WHAT YOU NEED TO DO:
Where a line in the listing contains the string "this", copy that line out.

■ ■ ■ ■ ■ ■ ■

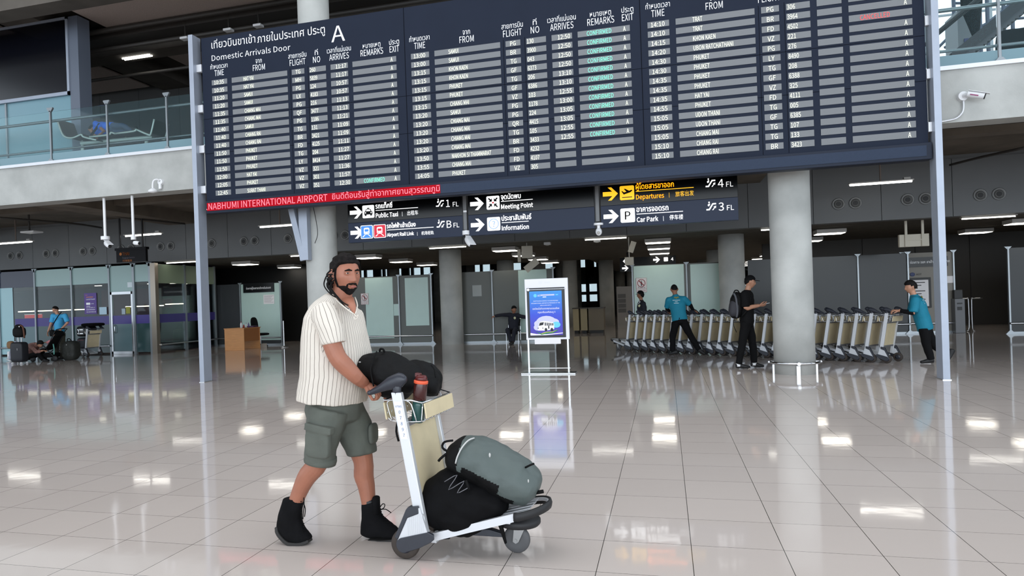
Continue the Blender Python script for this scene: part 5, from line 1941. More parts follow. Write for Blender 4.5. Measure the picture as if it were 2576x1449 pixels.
pv.head(hd, PI + 0.15, 0.12, 0.98)
for s_, e_, w_ in ((sN, eN, wN), (sF, eF, wF)):
    pv.limb([s_, e_, w_], [0.048, 0.042, 0.028], n=12)
for h_, k_, a_ in ((hN, kN, aN), (hF, kF, aF)):
    pv.limb([h_, k_, a_], [0.08, 0.055, 0.04], n=12)
hand(pv.fine, wN, V(-1, 0, 0.05), V(0, -0.3, 1), 1.0, 0.6, 1)
hand(pv.fine, wF, V(-1, 0, 0.05), V(0, 0.3, 1), 1.0, 0.6, -1)
pv.body()
pv.hair(M_HAIR, lambda q: sstep(-0.005, 0.01, q.z - 0.035 * (q.x > 0.02) - 0.01 + 0.05 * (q.x < -0.03)), 0.022, 0.006, 30.0)
shirt_of(pv, pel, chest, nk, lat, [([sN, sN.lerp(eN, 0.5), sN.lerp(eN, 0.95)], [0.078, 0.078, 0.08]), ([sF, sF.lerp(eF, 0.5), sF.lerp(eF, 0.95)], [0.078, 0.078, 0.08])], M_TEAL, 'polo_shirt', 1.06, 0.06)
mb = MB()
for e_, w_ in ((eN, wN), (eF, wF)):
    mb.limb([e_, e_.lerp(w_, 0.5), e_.lerp(w_, 0.9)], [0.048, 0.043, 0.035], n=12)
pv.wear('arm_sleeve', mb, M_BLACKC, 0.01, 2, 0.003)
trousers_of(pv, pel, ((hN, kN, aN), (hF, kF, aF)), lat, M_BLACKC, 1.0)
shoes_of(pv, ((at(2350, 913, Y3 - 0.09), at(2314, 914.5, Y3 - 0.09)), (at(2397, 886, Y3 + 0.12), at(2386, 908, Y3 + 0.12))))
back_print(pv, at(2322, 752, Y3 - 0.10), V(0.45, 0.9, 0.0), V(-0.42, 0, 1), None)

# ---- guard standing behind the row of trolleys
Y4 = 21.0
gd = Person('guard in dark uniform and cap standing behind the trolley row, looking left', (at(1612, 870, Y4).x, Y4, 0), M_SKIN3)
lat = V(0.3, -1, 0).normalized()
gx = at(1613, 800, Y4).x
hd = at(1611, 742, Y4)
nk, chest, pel = V(gx + 0.02, Y4, hd.z - 0.17), V(gx + 0.03, Y4, hd.z - 0.36), V(gx + 0.03, Y4, hd.z - 0.72)
legs = []
for s in (-1, 1):
    h_ = pel + lat * 0.085 * s - V(0, 0, 0.05)
    legs.append((h_, V(h_.x, h_.y, 0.45), V(h_.x, h_.y, 0.09)))
arms = []
for s in (-1, 1):
    s_ = chest + lat * 0.175 * s + V(0, 0, 0.10)
    arms.append((s_, s_ + lat * 0.03 * s + V(0.02, 0, -0.26), s_ + lat * 0.02 * s + V(-0.06, 0, -0.5)))
torso(gd, pel, chest, nk, lat, 0.95)
gd.limb([nk - V(0, 0, 0.03), nk, hd], [0.055, 0.05, 0.05], n=12)
gd.head(hd, PI - 0.2, 0.0, 0.97)
for a_ in arms:
    gd.limb(list(a_), [0.047, 0.04, 0.028], n=10)
    hand(gd.fine, a_[2], V(0, 0, -1), lat * (1 if a_ is arms[1] else -1), 0.95, 0.4, 1)
for l_ in legs:
    gd.limb(list(l_), [0.08, 0.055, 0.04], n=10)
gd.body()
gd.hair(M_HAIR, lambda q: short_hair(q, 0.06, -0.01, -0.09), 0.016, 0.008, 36.0)
shirt_of(gd, pel, chest, nk, lat, [(list(a_), [0.07, 0.06, 0.048]) for a_ in arms], M_NAVYC, 'uniform_jacket', 1.0, 0.05)
trousers_of(gd, pel, legs, lat, M_NAVYC, 1.0)
shoes_of(gd, [(V(l_[2].x + 0.07, l_[2].y, 0), V(l_[2].x - 0.19, l_[2].y, 0)) for l_ in legs])
mb = MB()
head_shell(mb, gd.hm, 0.97, lambda q: sstep(0.045, 0.052, q.z), 0.02, 32, 24)
mb.prism([(0.06, -0.07), (0.115, -0.06), (0.14, 0), (0.115, 0.06), (0.06, 0.07)], 0.008, 0, gd.hm @ TR(0, 0, 0.05) @ RY(0.25))
cap_ = gd.wear('cap', mb, M_BLACKC, remeshed=False)
mb = MB(); mb.ball((0.112, 0, 0.075), (0.006, 0.022, 0.014), 0, 10, 8, 1.0, gd.hm)
localise(mb, gd.root); mb.build('cap_badge', M_WHITE, cap_)
mb = MB()
mb.limb([nk + V(-0.07, -0.06, 0.02), nk + V(-0.03, -0.10, -0.03), nk + V(-0.08, -0.09, -0.08)], [0.02, 0.03, 0.015], [0.012, 0.012, 0.01], n=8)
gd.wear('white_collar', mb, M_WHITE, remeshed=False)
mb = MB(); mb.ball(tuple(chest + V(-0.06, -0.14, 0.05)), (0.04, 0.02, 0.04), 0, 10, 8)
gd.wear('badge', mb, mat('badge_pale', (210, 210, 170), 0.5), remeshed=False)

# ---- seated guard with outstretched arms
Y5 = 23.05
sg = Person('seated guard in dark uniform and beret with both arms stretched out, by the frosted partition', (at(1291, 866, Y5).x, Y5, 0), M_SKIN3)
lat = V(1, 0.1, 0)
hd, nk, chest, pel = at(1293, 779, Y5 + 0.08), at(1292.5, 790, Y5 + 0.1), at(1292, 805, Y5 + 0.1), at(1292, 831, Y5 + 0.08)
hR, kR, aR = pel + V(-0.09, -0.02, -0.04), V(pel.x - 0.12, Y5 - 0.34, 0.47), V(at(1286, 860, Y5 - 0.42).x, Y5 - 0.45, 0.09)
hL, kL, aL = pel + V(0.09, -0.02, -0.04), V(pel.x + 0.12, Y5 - 0.34, 0.47), V(at(1291, 860, Y5 - 0.48).x, Y5 - 0.5, 0.09)
sR, eR, wR = at(1283, 792, Y5 + 0.08), at(1263, 792, Y5 + 0.02), at(1245, 795, Y5 - 0.02)
sL, eL, wL = at(1302, 793, Y5 + 0.08), at(1315, 797, Y5 + 0.06), at(1330, 799, Y5 + 0.02)
torso(sg, pel, chest, nk, lat, 0.95)
sg.limb([nk - V(0, 0, 0.02), nk, hd], [0.055, 0.05, 0.05], n=12)
sg.head(hd, -0.95, 0.0, 0.95)
for a_ in ((sR, eR, wR), (sL, eL, wL)):
    sg.limb(list(a_), [0.048, 0.04, 0.03], n=10)
for l_ in ((hR, kR, aR), (hL, kL, aL)):
    sg.limb(list(l_), [0.08, 0.055, 0.04], n=10)
hand(sg.fine, wR, V(-1, -0.1, -0.25), V(0, -0.3, 1), 0.95, 0.6, 1)
hand(sg.fine, wL, V(1, -0.1, -0.2), V(0, -0.3, 1), 0.95, 0.6, -1)
sg.body()
sg.hair(M_HAIR, lambda q: short_hair(q, 0.05, 0.0, -0.08), 0.014, 0.006)
shirt_of(sg, pel, chest, nk, lat, [([sR, eR, wR], [0.072, 0.062, 0.052]), ([sL, eL, wL], [0.072, 0.062, 0.052])], M_NAVYC, 'uniform_jacket', 1.0, 0.03)
trousers_of(sg, pel, ((hR, kR, aR), (hL, kL, aL)), lat, M_NAVYC, 0.95, up=0.04)
shoes_of(sg, ((aR + V(0, 0.05, -0.09), aR + V(0.01, -0.2, -0.09)), (aL + V(0, 0.05, -0.09), aL + V(-0.02, -0.2, -0.09))))
mb = MB()
head_shell(mb, sg.hm, 0.95, lambda q: sstep(0.055, 0.065, q.z + 0.25 * (q.y + 0.02)), 0.026, 32, 24)
cap_ = sg.wear('beret', mb, M_BLACKC, remeshed=False)
mb = MB(); mb.ball(tuple(chest + V(0.07, -0.135, 0.07)), (0.04, 0.02, 0.045), 0, 10, 8)
sg.wear('badge', mb, mat('badge_pale', (210, 210, 170), 0.5), remeshed=False)
ch = thing('metal_chair', 'plain steel-framed chair under the seated guard', 'chair', (pel.x, Y5 + 0.02, 0))
mb = MB()
for sx in (-0.2, 0.2):
    lg = MB(); lg.cyl((sx, -0.18, 0), (sx, -0.17, 0.43), 0.011, None, 8); lg.build('leg', M_CHROME, ch)
    lg = MB(); lg.tube([(sx, 0.2, 0), (sx, 0.2, 0.43), (sx, 0.26, 0.82)], 0.011, 8); lg.build('leg', M_CHROME, ch)
mb.box((0, 0.0, 0.42), (0.42, 0.42, 0.03)); mb.build('seat', M_BLACKC, ch, bev=0.01)
mb = MB(); mb.box((0, 0.255, 0.68), (0.40, 0.02, 0.22)); mb.build('backrest', M_BLACKC, ch, bev=0.008)

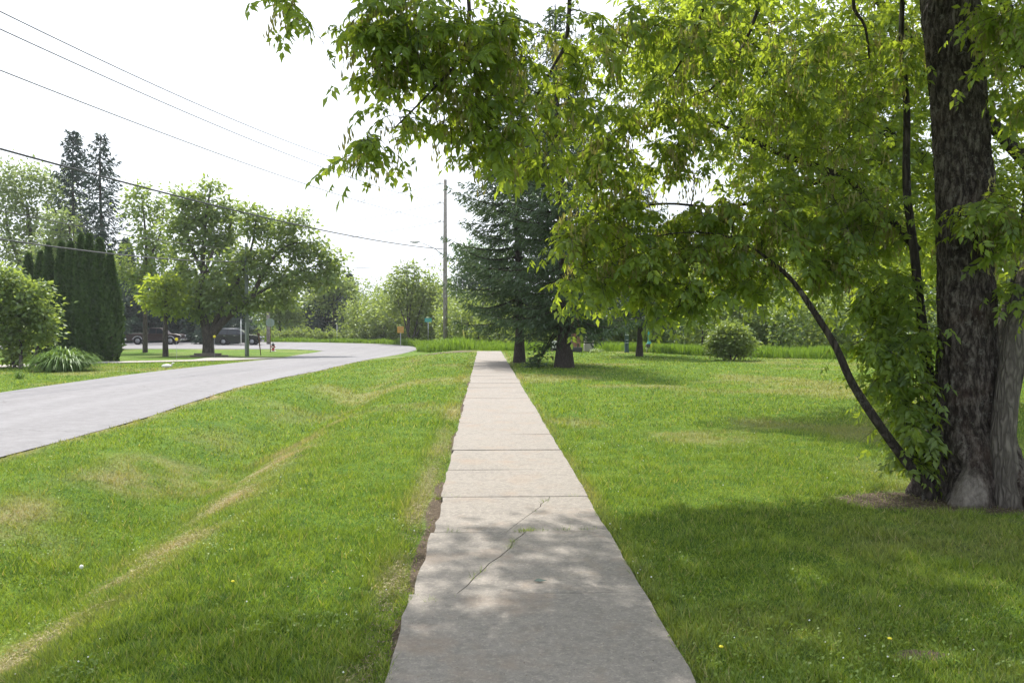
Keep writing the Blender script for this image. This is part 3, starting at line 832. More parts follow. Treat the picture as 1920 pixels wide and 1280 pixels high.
# ------------------------------------------------------------ spruces
def spruce(name, label, base, height, rad, clear, matl, dens=1.0, irregular=.35, droop=.35, lean=(0, 0), trunk_r=.2, sub=10, group=None, tuft=.16, low=None, wtr=1.0, profile=1.0):
    t = empty(name, base); tag(t, label, 'tree', group)
    b = np.array(base, float); tip = b + np.array([lean[0], lean[1], height])
    tb = Tubes()
    hs_ = np.linspace(0, 1, 14)
    pts = [b + (tip - b) * h + np.array([.05 * math.sin(h * 6), .04 * math.cos(h * 5), 0]) * height * .1 for h in hs_]
    rr = [trunk_r * (1 + .5 * math.exp(-h * height / .35)) * (1 - h) ** .85 + .012 for h in hs_]
    tb.add(pts, rr, 12)
    P_, D_, S_ = [], [], []
    h = clear; k = 0
    while h < height * .985:
        f = (h - clear) / (height - clear)
        L0 = rad * (1 - f) ** profile * (1 if f > .06 else .75 + 4 * f)
        nb = max(3, int((6 if f < .6 else 5) * dens))
        for j in range(nb):
            a = k * 2.4 + j * 2 * math.pi / nb + random.uniform(-.35, .35)
            L = L0 * random.uniform(1 - irregular, 1 + irregular * .35)
            if L < .12: L = .12
            p0 = b + (tip - b) * (h / height)
            dirn = np.array([math.cos(a), math.sin(a), 0])
            pitch = .35 * f - droop * (1 - f) + random.uniform(-.12, .1)
            n = max(3, int(L / .28) + 2); tt = np.linspace(0, 1, n)
            path = [p0 + dirn * L * t_ + np.array([0, 0, 1]) * L * (pitch * t_ - .18 * t_ * (1 - t_) + .16 * t_ ** 3) for t_ in tt]
            tb.add(path, np.linspace(.010 + .012 * L, .004, n), 3)
            path = np.array(path)
            side = np.array([-dirn[1], dirn[0], 0])
            m_ = max(6, int(L * sub))
            for s_ in range(m_):
                t_ = .12 + .88 * (s_ + random.random()) / m_; q = p0 * 0 + np.array([np.interp(t_, tt, path[:, i]) for i in range(3)])
                sl = L * .34 * (1.05 - t_) + .10
                sg = 1 if s_ % 2 else -1
                dd = dirn * .75 + side * sg * random.uniform(.5, 1.1) + np.array([0, 0, random.uniform(-.75, -.05)])
                dd = dd / np.linalg.norm(dd)
                kn = max(3, int(sl / tuft * 2.6))
                u = (np.arange(kn) + rng.random(kn)) / kn * sl
                pp_ = q + dd * u[:, None]; pp_[:, 2] -= .35 * u ** 2
                dn = dd * 1.0 + rng.normal(size=(kn, 3)) * .42; dn[:, 2] -= .35
                P_.append(pp_); D_.append(dn)
            # needles along the bough itself
            kn = max(3, int(L / tuft * 2)); u = rng.random(kn)
            q = np.stack([np.interp(u, tt, path[:, i]) for i in range(3)], 1)
            P_.append(q); D_.append(dirn + rng.normal(size=(kn, 3)) * .6)
        h += random.uniform(.26, .42) * (1.0 if f < .7 else .7) * max(1, height / 14); k += 1
    if low:
        for a_, L, hh in low:   # long boughs sweeping to the ground
            dirn = np.array([math.cos(a_), math.sin(a_), 0]); p0 = b + np.array([0, 0, hh]); tt = np.linspace(0, 1, 8)
            path = np.array([p0 + dirn * L * t_ + np.array([0, 0, -hh * .96 * t_ ** 1.3]) for t_ in tt]); tb.add(path, np.linspace(.035, .008, 8), 4)
            for s_ in range(60):
                t_ = .15 + .85 * random.random(); q = np.array([np.interp(t_, tt, path[:, i]) for i in range(3)])
                kn = 7; u = rng.random(kn) * .55
                dd = dirn * .5 + np.array([random.uniform(-1, 1), random.uniform(-1, 1), random.uniform(-.7, .25)]); dd /= np.linalg.norm(dd)
                P_.append(q + dd * u[:, None]); D_.append(dd + rng.normal(size=(kn, 3)) * .4)
    Pn = np.concatenate(P_); Dn = np.concatenate(D_)
    zmin = b[2] + .04; Pn[:, 2] = np.maximum(Pn[:, 2], zmin)
    up = rng.normal(size=Pn.shape)
    to_parent(tb.mb.build('trunk', MAT['barkspruce']), t)
    to_parent(foliage('crown', (NEED[0] * np.array([1, wtr, 1]), NEED[1]), Pn, Dn, up, tuft * rng.uniform(.6, 1.3, len(Pn)), matl), t)
    return t

def G(px, py): g_ = ground(px, py); return (g_.x, g_.y, g_.z)
def W(px, py, d): return tuple(at(px, py, d))
def onground(px, d):
    r_ = ray(px, 640); return (r_.x * d, d, float(Z(r_.x * d, d)))

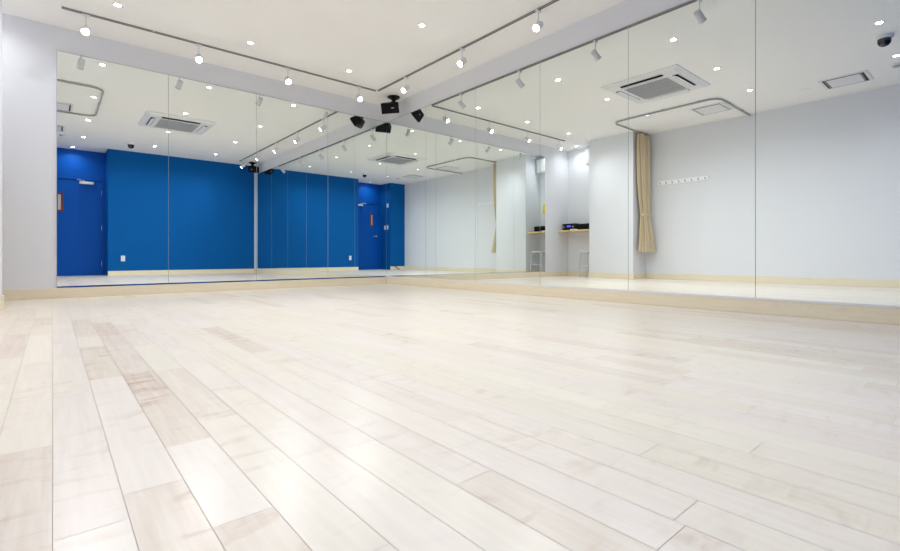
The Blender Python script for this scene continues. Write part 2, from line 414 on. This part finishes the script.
# ------------------------------------------------------------------ ceiling speakers
def speaker():
    t_ = thing('ceiling_speaker', '', 'speaker', group='black corner speakers')
    bm = new(); lathe(bm, [(0, 0), (0.082, 0), (0.084, -0.012), (0.060, -0.026), (0.026, -0.05), (0.018, -0.07), (0.018, -0.098), (0, -0.098)], 32)
    obj('ceiling_mount', bm, M['black'], t_, True)
    m_ = Matrix.Translation((-0.045, -0.045, -0.16)) @ Matrix.Rotation(R(-5), 4, 'Y') @ Matrix.Rotation(R(33), 4, 'X')
    # cabinet faces local -y: wide front, back drawn in to a wedge
    bm = new(); fr = [(-0.120, -0.068), (0.120, -0.068), (0.120, 0.072), (-0.120, 0.072)]; bk = [(-0.085, -0.035), (0.085, -0.035), (0.085, 0.055), (-0.085, 0.055)]
    v1 = [bm.verts.new(m_ @ Vector((x, -0.065, z))) for x, z in fr]; v2 = [bm.verts.new(m_ @ Vector((x, 0.065, z))) for x, z in bk]; vm = [bm.verts.new(m_ @ Vector((x*1.0, -0.03, z*1.0))) for x, z in fr]
    for a, b in ((v1, vm), (vm, v2)):
        for k in range(4): bm.faces.new((a[k], a[(k+1) % 4], b[(k+1) % 4], b[k]))
    bm.faces.new(v1[::-1]); bm.faces.new(v2)
    bmesh.ops.bevel(bm, geom=list(bm.edges), offset=0.006, segments=2, profile=0.5, affect='EDGES')
    cab = obj('cabinet', bm, M['black'], t_, True)
    bm = new(); box(bm, -0.112, 0.112, -0.070, -0.0655, -0.061, 0.065, 0.002)
    for v in bm.verts: v.co = m_ @ v.co
    obj('front_grille', bm, M['grillecloth'], cab)
    bm = new(); box(bm, 0.015, 0.055, -0.072, -0.070, 0.005, 0.014)
    for v in bm.verts: v.co = m_ @ v.co
    obj('badge', bm, M['badge'], cab)
    bm = new(); tube(bm, [m_ @ Vector((0.02, 0.06, 0.05)), Vector((0, 0, -0.09))], 0.02, 14)
    obj('swivel_joint', bm, M['black'], t_, True)
    return t_
sp = speaker(); sp.location = (3.585, 5.41, H); sp.rotation_euler = (0, 0, R(-38)); sp['label'] = 'black speaker hanging from the ceiling in the corner where the mirror walls meet'
dup(sp, (3.57, 0.33, H), (0, 0, R(-150)), 'black speaker hanging from the ceiling by the right wall near the blue wall')

# ------------------------------------------------------------------ air conditioner and ceiling fittings
ac = thing('air_conditioner', 'large square white ceiling cassette air conditioner in the middle of the ceiling', 'air conditioner', (1.565, 2.87, H))
bm = new(); hs = 0.485
a = [bm.verts.new((sx*hs, sy*hs, 0)) for sx, sy in ((-1,-1),(1,-1),(1,1),(-1,1))]
b = [bm.verts.new((sx*(hs), sy*(hs), -0.012)) for sx, sy in ((-1,-1),(1,-1),(1,1),(-1,1))]
c = [bm.verts.new((sx*(hs-0.05), sy*(hs-0.05), -0.038)) for sx, sy in ((-1,-1),(1,-1),(1,1),(-1,1))]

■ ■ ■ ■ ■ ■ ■

RESPONSE TO THE EXERCISE:
Continue the Blender Python script for this scene: part 5, from line 1941. More parts follow. Write for Blender 4.5. Measure the picture as if it were 2576x1449 pixels.
Keep writing the Blender script for this image. This is part 3, starting at line 832. More parts follow. Treat the picture as 1920 pixels wide and 1280 pixels high.
The Blender Python script for this scene continues. Write part 2, from line 414 on. This part finishes the script.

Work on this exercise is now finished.